Allí están los Viagras, por supuesto, uno de cuyos operadores fue capturado esta misma semana en Morelia. Allí está una banda que se autodenomina como la Nueva Familia, formada al parecer por antiguos Templarios y activa en la región de Lázaro Cárdenas. Allí está IRIS (Insurgencia por el Rescate Institucional y Social), un grupo que se dice guerrilla y que supuestamente busca combatir la corrupción en el gobierno estatal. Allí está, por supuesto, el Cártel de Jalisco Nueva Generación, tratando de apropiarse de los territorios dejados vacantes por los Templarios.
Todo esto es polvo de los lodos de 2014. La intervención federal de ese año tuvo un éxito indudable: logró descabezar a los Caballeros Templarios y desmantelar a buena parte de su estructura criminal.
Sin embargo, fracasó en dos tareas paralelas. En primer lugar, no se logró desmovilizar, desarmar y reinsertar a los grupos de autodefensas. De hecho, durante buena parte de 2014, la política oficial fue empoderarlos: dejarles sus armas y usarlos de peones en la cacería de Templarios. Incluso se les dieron uniformes y los disfrazaron de policías. Para cuando el gobierno de Silvano Aureoles decidió disolverlos, éstos ya estaban atrincherados en las comunidades y muchos habían adquirido ya formas abiertamente criminales.

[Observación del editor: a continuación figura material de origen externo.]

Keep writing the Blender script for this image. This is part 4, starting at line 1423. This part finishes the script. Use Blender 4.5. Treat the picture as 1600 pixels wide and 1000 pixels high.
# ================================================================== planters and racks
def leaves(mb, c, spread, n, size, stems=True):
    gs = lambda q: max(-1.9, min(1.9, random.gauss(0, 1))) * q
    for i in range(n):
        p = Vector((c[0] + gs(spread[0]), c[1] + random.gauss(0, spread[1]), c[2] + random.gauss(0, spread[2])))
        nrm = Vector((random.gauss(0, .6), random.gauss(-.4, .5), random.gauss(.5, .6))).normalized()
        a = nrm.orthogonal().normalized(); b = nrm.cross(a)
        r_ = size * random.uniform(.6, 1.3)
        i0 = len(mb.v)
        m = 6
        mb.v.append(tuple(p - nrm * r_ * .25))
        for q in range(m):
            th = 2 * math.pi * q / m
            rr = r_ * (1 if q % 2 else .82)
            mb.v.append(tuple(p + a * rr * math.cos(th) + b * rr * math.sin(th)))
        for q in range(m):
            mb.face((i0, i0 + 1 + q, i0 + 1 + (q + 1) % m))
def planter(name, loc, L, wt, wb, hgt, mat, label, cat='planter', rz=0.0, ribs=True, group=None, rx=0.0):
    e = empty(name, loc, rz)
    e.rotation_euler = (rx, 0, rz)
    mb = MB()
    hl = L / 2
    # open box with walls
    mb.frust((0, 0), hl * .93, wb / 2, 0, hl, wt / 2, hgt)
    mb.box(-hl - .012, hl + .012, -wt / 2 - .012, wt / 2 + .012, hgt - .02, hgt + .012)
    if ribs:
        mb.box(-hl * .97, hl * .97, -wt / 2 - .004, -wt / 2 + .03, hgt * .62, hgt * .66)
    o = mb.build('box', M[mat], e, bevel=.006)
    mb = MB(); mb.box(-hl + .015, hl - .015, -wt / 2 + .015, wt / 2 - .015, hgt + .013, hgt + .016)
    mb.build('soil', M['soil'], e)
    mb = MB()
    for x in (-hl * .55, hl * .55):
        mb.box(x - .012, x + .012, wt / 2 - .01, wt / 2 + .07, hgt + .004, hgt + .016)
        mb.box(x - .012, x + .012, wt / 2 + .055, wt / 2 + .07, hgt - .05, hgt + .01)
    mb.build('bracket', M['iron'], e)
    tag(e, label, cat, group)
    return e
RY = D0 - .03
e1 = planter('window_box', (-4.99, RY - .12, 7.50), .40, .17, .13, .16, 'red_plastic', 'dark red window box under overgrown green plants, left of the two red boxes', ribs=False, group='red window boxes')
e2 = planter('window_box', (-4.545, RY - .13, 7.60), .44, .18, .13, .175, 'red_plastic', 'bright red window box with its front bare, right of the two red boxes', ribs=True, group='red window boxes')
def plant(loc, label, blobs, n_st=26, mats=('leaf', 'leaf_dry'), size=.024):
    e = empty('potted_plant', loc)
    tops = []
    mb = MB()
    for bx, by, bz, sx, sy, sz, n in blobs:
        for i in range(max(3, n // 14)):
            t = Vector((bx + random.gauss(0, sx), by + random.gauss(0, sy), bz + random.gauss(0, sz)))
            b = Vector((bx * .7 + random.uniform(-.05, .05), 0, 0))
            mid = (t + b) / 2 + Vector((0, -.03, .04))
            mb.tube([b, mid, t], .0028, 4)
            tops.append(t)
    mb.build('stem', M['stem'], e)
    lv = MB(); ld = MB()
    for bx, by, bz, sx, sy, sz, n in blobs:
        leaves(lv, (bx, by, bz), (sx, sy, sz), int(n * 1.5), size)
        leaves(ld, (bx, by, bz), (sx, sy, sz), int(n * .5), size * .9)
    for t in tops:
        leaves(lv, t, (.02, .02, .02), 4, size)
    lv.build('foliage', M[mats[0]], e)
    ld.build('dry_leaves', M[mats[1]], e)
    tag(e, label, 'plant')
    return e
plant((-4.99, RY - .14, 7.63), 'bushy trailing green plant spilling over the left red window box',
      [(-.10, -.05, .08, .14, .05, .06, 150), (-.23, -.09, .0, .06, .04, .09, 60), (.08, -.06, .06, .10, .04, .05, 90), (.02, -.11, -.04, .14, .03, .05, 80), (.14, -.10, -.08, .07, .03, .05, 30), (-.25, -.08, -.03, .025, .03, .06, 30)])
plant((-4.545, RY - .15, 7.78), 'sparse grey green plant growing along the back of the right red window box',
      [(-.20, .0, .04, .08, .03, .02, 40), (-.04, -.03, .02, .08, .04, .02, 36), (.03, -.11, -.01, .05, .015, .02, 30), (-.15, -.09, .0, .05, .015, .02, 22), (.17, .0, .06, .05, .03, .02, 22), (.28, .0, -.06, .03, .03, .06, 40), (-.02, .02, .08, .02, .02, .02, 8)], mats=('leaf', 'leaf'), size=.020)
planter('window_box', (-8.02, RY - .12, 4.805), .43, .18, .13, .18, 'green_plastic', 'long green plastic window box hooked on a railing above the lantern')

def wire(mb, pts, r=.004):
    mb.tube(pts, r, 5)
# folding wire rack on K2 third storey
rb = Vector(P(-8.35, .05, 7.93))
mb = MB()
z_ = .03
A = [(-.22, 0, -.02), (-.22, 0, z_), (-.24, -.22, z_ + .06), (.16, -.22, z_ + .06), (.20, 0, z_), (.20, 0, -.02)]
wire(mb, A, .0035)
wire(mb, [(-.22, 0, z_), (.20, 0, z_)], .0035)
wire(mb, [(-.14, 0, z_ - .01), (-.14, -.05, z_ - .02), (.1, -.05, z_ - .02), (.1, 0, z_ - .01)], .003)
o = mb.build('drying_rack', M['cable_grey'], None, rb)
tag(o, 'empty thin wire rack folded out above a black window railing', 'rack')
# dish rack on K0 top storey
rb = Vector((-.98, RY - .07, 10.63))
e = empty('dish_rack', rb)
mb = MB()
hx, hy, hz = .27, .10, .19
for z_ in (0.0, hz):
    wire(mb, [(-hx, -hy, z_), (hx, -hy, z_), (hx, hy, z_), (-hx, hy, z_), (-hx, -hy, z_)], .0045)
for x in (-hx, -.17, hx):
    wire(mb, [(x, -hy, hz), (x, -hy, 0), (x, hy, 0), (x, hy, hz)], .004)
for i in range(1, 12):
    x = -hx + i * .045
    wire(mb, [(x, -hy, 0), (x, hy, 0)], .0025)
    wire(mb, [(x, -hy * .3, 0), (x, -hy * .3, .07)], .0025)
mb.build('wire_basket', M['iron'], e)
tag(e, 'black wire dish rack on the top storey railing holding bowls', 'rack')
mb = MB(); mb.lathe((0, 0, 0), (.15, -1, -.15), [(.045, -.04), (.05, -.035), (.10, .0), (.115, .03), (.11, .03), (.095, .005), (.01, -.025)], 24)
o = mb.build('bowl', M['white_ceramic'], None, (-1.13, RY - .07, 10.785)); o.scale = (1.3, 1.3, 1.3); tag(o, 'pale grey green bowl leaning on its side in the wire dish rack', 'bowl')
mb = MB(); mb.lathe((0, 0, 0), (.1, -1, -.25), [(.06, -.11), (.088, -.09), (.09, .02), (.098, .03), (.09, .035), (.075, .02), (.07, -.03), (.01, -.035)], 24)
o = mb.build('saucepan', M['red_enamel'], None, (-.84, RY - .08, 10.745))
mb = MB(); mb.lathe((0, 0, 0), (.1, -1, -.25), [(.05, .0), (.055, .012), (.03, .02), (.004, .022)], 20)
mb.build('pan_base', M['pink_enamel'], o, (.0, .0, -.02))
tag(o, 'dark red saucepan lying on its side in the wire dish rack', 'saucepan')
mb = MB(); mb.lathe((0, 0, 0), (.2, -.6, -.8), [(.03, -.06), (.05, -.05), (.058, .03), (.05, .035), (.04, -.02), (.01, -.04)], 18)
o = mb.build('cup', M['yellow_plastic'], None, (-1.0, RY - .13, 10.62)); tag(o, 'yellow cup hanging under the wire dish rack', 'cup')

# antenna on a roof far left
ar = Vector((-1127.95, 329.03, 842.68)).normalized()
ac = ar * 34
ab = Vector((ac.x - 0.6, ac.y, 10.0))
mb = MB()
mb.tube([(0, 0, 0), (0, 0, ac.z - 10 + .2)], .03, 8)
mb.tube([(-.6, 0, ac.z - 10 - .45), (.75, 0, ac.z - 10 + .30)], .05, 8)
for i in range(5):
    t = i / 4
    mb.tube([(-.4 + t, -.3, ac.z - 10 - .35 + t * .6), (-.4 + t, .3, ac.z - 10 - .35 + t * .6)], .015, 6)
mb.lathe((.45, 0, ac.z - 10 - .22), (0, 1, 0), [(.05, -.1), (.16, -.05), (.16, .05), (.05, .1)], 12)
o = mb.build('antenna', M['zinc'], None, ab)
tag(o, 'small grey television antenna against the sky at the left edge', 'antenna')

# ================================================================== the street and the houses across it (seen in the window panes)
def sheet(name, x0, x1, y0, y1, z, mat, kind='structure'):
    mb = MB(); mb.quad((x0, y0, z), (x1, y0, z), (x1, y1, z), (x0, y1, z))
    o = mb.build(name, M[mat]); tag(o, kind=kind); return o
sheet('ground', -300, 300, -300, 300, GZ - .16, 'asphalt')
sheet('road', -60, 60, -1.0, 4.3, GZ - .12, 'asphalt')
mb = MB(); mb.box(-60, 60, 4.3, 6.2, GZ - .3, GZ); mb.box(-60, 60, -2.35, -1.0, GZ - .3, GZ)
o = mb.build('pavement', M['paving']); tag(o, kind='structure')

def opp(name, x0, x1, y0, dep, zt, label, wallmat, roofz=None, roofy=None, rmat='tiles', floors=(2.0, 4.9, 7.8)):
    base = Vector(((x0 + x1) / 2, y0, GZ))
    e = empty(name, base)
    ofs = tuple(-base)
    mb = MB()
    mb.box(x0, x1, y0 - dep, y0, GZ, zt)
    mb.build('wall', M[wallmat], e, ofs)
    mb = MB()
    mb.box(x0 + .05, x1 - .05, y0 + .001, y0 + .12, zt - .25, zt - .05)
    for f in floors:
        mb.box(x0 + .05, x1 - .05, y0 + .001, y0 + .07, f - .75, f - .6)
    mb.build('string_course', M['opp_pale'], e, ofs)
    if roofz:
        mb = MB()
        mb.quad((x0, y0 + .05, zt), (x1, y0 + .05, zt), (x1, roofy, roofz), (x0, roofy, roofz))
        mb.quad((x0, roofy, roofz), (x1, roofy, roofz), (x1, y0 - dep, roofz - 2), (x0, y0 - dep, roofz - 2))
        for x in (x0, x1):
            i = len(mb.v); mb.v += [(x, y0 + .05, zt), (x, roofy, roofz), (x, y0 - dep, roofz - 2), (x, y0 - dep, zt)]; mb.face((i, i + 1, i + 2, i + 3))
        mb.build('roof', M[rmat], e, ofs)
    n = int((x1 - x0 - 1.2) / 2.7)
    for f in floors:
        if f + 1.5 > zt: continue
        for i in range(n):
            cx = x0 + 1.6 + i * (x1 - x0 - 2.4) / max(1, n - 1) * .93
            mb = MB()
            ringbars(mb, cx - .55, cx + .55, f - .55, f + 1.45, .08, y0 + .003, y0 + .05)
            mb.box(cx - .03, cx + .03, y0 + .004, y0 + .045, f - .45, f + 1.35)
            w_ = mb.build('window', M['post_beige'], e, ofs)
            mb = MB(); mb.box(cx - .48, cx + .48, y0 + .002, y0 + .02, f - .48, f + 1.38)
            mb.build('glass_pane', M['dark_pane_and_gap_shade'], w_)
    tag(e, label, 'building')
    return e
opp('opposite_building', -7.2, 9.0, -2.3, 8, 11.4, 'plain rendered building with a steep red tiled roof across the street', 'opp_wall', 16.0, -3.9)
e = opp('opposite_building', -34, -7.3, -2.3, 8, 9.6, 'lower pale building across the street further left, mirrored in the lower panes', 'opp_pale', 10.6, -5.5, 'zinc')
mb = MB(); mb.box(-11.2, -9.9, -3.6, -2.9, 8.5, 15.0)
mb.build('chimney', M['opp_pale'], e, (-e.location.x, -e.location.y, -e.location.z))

En segundo lugar, no se pudo acelerar la reconstrucción institucional del estado. Dos años y medio después de la intervención federal, la nueva policía estatal cuenta con aproximadamente 2 mil 500 elementos. El gobierno estatal firmó en marzo pasado un convenio de mando único con 110 municipios, pero los procesos de homologación de las policías municipales son, en el mejor de los casos, incipientes. La implementación del nuevo sistema de justicia penal ha sido lenta: Michoacán se encuentra a media tabla en el grado de avance de la reforma, según un informe reciente de CIDAC.
En resumen, se desmanteló a una mafia, pero muchas otras quedaron intactas, operantes, con amplia capacidad de intimidación y corrupción. Y las instituciones del estado están lejos, muy lejos, de poder afrontar el reto que representan. No es casualidad que la violencia regrese por sus fueros a tierras michoacanas.
En otras cosas. Las masacres no son cosa sólo de Tamaulipas. El lunes, una casa de Puerto Escondido, Oaxaca, fue atacada por un grupo no identificado. Murieron al menos ocho personas, tiburoneros de profesión según la Fiscalía del estado ¿El móvil? A saber. Pero la causa profunda es la misma que en Tamaulipas: desde la perspectiva de un delincuente, da lo mismo matar a ocho personas que a una. No enfrenta ningún riesgo adicional. Mientras eso no cambie, esto no va a parar.